Stated goal:
Give the entries back exactly, dropping each image.

Scene modeling code data:
----------------

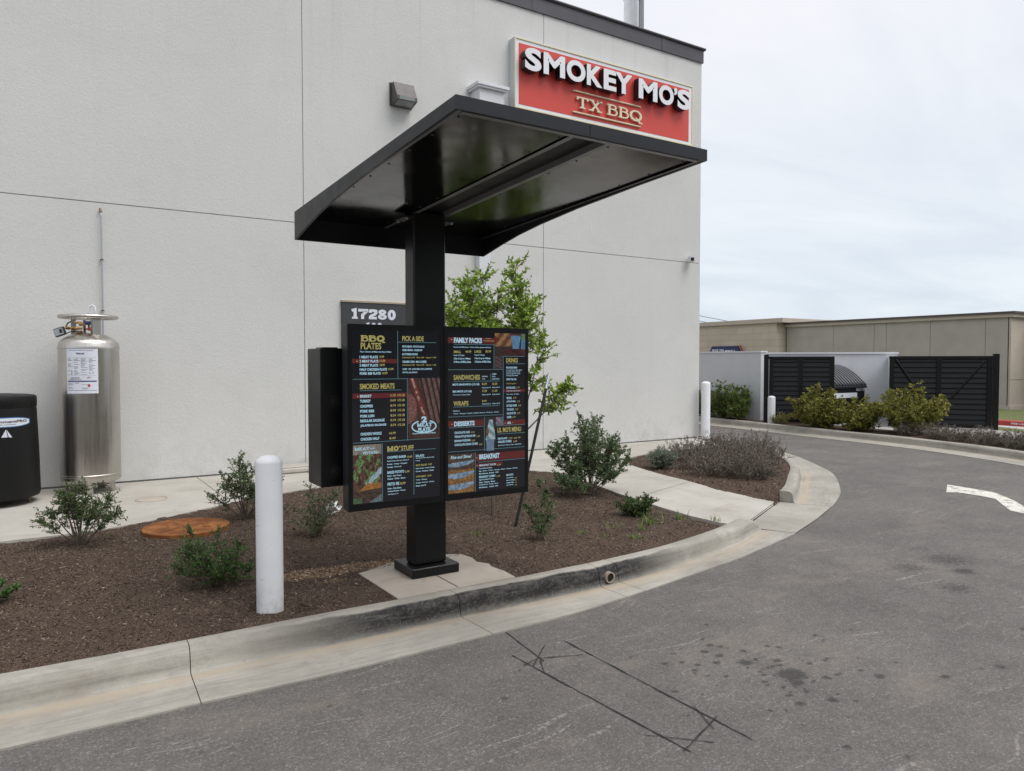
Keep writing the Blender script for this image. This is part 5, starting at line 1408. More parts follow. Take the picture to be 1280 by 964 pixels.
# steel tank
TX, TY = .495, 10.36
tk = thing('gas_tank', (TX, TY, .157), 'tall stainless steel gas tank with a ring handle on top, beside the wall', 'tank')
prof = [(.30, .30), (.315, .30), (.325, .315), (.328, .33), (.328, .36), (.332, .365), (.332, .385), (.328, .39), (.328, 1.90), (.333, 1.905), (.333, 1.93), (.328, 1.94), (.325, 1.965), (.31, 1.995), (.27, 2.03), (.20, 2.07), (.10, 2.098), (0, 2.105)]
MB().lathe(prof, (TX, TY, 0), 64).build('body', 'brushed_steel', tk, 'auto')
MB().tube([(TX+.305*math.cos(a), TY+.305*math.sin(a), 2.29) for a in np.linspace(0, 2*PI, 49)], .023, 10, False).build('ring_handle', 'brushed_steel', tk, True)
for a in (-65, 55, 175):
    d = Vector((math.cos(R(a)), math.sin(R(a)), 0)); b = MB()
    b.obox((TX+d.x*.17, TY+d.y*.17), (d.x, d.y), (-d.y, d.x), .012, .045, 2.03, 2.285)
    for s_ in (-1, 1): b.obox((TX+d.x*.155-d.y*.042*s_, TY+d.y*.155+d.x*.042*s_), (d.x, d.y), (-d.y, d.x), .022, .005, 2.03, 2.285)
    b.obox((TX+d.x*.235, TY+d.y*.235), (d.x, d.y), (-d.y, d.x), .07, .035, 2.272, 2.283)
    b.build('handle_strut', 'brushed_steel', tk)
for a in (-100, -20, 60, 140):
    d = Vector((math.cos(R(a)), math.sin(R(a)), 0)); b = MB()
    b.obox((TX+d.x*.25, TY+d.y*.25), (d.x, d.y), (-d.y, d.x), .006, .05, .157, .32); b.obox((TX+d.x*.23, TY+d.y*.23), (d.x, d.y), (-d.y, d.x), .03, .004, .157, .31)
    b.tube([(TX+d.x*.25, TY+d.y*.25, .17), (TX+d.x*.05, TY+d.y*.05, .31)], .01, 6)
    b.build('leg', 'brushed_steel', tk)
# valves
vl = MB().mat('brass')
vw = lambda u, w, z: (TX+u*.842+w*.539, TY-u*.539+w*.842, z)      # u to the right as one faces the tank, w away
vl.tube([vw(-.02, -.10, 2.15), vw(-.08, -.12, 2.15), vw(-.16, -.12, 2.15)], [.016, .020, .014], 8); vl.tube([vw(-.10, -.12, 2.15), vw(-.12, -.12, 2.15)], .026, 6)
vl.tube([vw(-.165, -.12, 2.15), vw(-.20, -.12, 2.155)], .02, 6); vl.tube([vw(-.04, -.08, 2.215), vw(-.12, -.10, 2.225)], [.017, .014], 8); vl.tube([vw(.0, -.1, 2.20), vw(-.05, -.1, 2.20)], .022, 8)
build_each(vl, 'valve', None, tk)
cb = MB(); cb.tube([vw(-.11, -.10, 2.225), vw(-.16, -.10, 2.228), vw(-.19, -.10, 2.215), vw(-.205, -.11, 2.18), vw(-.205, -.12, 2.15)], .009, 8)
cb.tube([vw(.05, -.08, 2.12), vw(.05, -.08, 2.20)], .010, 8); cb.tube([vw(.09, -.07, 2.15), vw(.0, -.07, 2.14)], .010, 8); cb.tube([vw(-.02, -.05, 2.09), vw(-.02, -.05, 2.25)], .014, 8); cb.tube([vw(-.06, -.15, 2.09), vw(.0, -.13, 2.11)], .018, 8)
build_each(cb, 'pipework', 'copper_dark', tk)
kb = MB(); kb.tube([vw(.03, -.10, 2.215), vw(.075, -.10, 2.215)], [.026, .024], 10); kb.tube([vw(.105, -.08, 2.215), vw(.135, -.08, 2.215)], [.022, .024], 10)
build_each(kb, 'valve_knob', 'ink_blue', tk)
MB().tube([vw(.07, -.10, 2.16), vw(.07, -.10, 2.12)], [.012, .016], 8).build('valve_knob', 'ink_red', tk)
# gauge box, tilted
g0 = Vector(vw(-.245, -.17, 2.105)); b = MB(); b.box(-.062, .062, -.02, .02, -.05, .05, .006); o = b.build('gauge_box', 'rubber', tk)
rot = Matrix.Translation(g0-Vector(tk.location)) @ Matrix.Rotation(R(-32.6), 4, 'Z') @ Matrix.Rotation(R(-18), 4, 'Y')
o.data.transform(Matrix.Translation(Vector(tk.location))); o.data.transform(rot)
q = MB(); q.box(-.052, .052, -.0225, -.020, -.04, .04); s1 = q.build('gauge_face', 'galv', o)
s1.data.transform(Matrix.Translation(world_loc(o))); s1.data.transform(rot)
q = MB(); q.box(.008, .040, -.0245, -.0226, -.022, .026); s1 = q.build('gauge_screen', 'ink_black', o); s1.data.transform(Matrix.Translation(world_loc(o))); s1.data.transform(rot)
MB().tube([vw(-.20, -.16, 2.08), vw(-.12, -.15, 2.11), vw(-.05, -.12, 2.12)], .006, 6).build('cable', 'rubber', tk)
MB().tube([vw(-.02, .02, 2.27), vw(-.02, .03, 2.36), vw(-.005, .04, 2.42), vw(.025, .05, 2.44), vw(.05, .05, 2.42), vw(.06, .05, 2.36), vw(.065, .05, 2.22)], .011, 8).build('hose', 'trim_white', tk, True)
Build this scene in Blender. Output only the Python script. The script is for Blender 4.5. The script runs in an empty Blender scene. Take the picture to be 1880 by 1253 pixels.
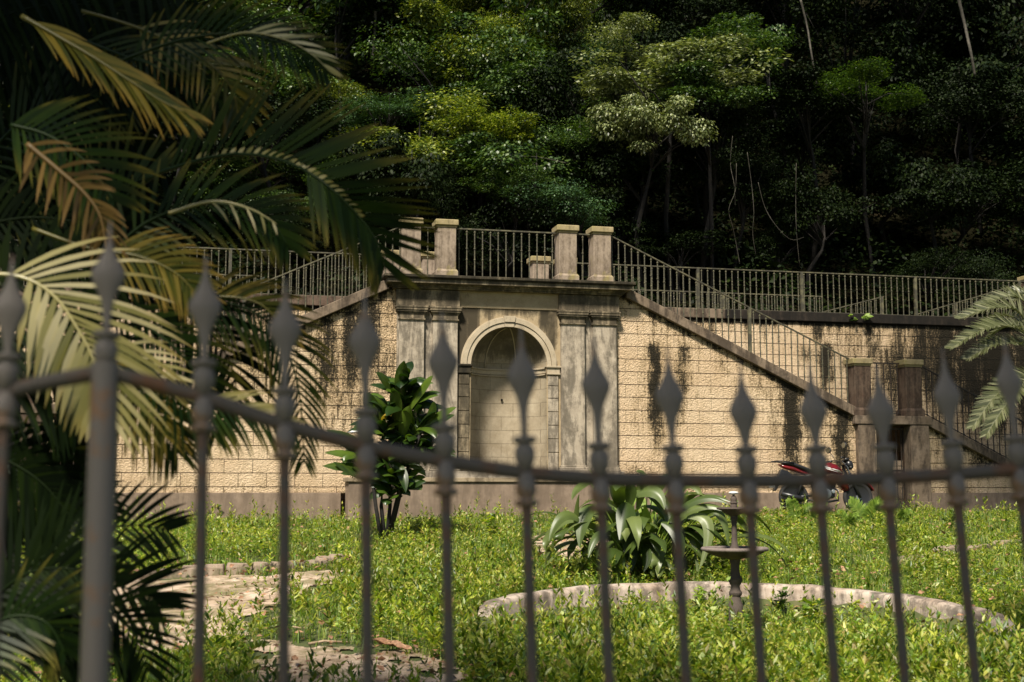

----------------

Exercise response:
Keep writing the Blender script for this image. This is part 5, starting at line 1408. More parts follow. Take the picture to be 1280 by 964 pixels.
# steel tank
TX, TY = .495, 10.36
tk = thing('gas_tank', (TX, TY, .157), 'tall stainless steel gas tank with a ring handle on top, beside the wall', 'tank')
prof = [(.30, .30), (.315, .30), (.325, .315), (.328, .33), (.328, .36), (.332, .365), (.332, .385), (.328, .39), (.328, 1.90), (.333, 1.905), (.333, 1.93), (.328, 1.94), (.325, 1.965), (.31, 1.995), (.27, 2.03), (.20, 2.07), (.10, 2.098), (0, 2.105)]
MB().lathe(prof, (TX, TY, 0), 64).build('body', 'brushed_steel', tk, 'auto')
MB().tube([(TX+.305*math.cos(a), TY+.305*math.sin(a), 2.29) for a in np.linspace(0, 2*PI, 49)], .023, 10, False).build('ring_handle', 'brushed_steel', tk, True)
for a in (-65, 55, 175):
    d = Vector((math.cos(R(a)), math.sin(R(a)), 0)); b = MB()
    b.obox((TX+d.x*.17, TY+d.y*.17), (d.x, d.y), (-d.y, d.x), .012, .045, 2.03, 2.285)
    for s_ in (-1, 1): b.obox((TX+d.x*.155-d.y*.042*s_, TY+d.y*.155+d.x*.042*s_), (d.x, d.y), (-d.y, d.x), .022, .005, 2.03, 2.285)
    b.obox((TX+d.x*.235, TY+d.y*.235), (d.x, d.y), (-d.y, d.x), .07, .035, 2.272, 2.283)
    b.build('handle_strut', 'brushed_steel', tk)
for a in (-100, -20, 60, 140):
    d = Vector((math.cos(R(a)), math.sin(R(a)), 0)); b = MB()
    b.obox((TX+d.x*.25, TY+d.y*.25), (d.x, d.y), (-d.y, d.x), .006, .05, .157, .32); b.obox((TX+d.x*.23, TY+d.y*.23), (d.x, d.y), (-d.y, d.x), .03, .004, .157, .31)
    b.tube([(TX+d.x*.25, TY+d.y*.25, .17), (TX+d.x*.05, TY+d.y*.05, .31)], .01, 6)
    b.build('leg', 'brushed_steel', tk)
# valves
vl = MB().mat('brass')
vw = lambda u, w, z: (TX+u*.842+w*.539, TY-u*.539+w*.842, z)      # u to the right as one faces the tank, w away
vl.tube([vw(-.02, -.10, 2.15), vw(-.08, -.12, 2.15), vw(-.16, -.12, 2.15)], [.016, .020, .014], 8); vl.tube([vw(-.10, -.12, 2.15), vw(-.12, -.12, 2.15)], .026, 6)
vl.tube([vw(-.165, -.12, 2.15), vw(-.20, -.12, 2.155)], .02, 6); vl.tube([vw(-.04, -.08, 2.215), vw(-.12, -.10, 2.225)], [.017, .014], 8); vl.tube([vw(.0, -.1, 2.20), vw(-.05, -.1, 2.20)], .022, 8)
build_each(vl, 'valve', None, tk)
cb = MB(); cb.tube([vw(-.11, -.10, 2.225), vw(-.16, -.10, 2.228), vw(-.19, -.10, 2.215), vw(-.205, -.11, 2.18), vw(-.205, -.12, 2.15)], .009, 8)
cb.tube([vw(.05, -.08, 2.12), vw(.05, -.08, 2.20)], .010, 8); cb.tube([vw(.09, -.07, 2.15), vw(.0, -.07, 2.14)], .010, 8); cb.tube([vw(-.02, -.05, 2.09), vw(-.02, -.05, 2.25)], .014, 8); cb.tube([vw(-.06, -.15, 2.09), vw(.0, -.13, 2.11)], .018, 8)
build_each(cb, 'pipework', 'copper_dark', tk)
kb = MB(); kb.tube([vw(.03, -.10, 2.215), vw(.075, -.10, 2.215)], [.026, .024], 10); kb.tube([vw(.105, -.08, 2.215), vw(.135, -.08, 2.215)], [.022, .024], 10)
build_each(kb, 'valve_knob', 'ink_blue', tk)
MB().tube([vw(.07, -.10, 2.16), vw(.07, -.10, 2.12)], [.012, .016], 8).build('valve_knob', 'ink_red', tk)
# gauge box, tilted
g0 = Vector(vw(-.245, -.17, 2.105)); b = MB(); b.box(-.062, .062, -.02, .02, -.05, .05, .006); o = b.build('gauge_box', 'rubber', tk)
rot = Matrix.Translation(g0-Vector(tk.location)) @ Matrix.Rotation(R(-32.6), 4, 'Z') @ Matrix.Rotation(R(-18), 4, 'Y')
o.data.transform(Matrix.Translation(Vector(tk.location))); o.data.transform(rot)
q = MB(); q.box(-.052, .052, -.0225, -.020, -.04, .04); s1 = q.build('gauge_face', 'galv', o)
s1.data.transform(Matrix.Translation(world_loc(o))); s1.data.transform(rot)
q = MB(); q.box(.008, .040, -.0245, -.0226, -.022, .026); s1 = q.build('gauge_screen', 'ink_black', o); s1.data.transform(Matrix.Translation(world_loc(o))); s1.data.transform(rot)
MB().tube([vw(-.20, -.16, 2.08), vw(-.12, -.15, 2.11), vw(-.05, -.12, 2.12)], .006, 6).build('cable', 'rubber', tk)
MB().tube([vw(-.02, .02, 2.27), vw(-.02, .03, 2.36), vw(-.005, .04, 2.42), vw(.025, .05, 2.44), vw(.05, .05, 2.42), vw(.06, .05, 2.36), vw(.065, .05, 2.22)], .011, 8).build('hose', 'trim_white', tk, True)
Build this scene in Blender. Output only the Python script. The script is for Blender 4.5. The script runs in an empty Blender scene. Take the picture to be 1880 by 1253 pixels.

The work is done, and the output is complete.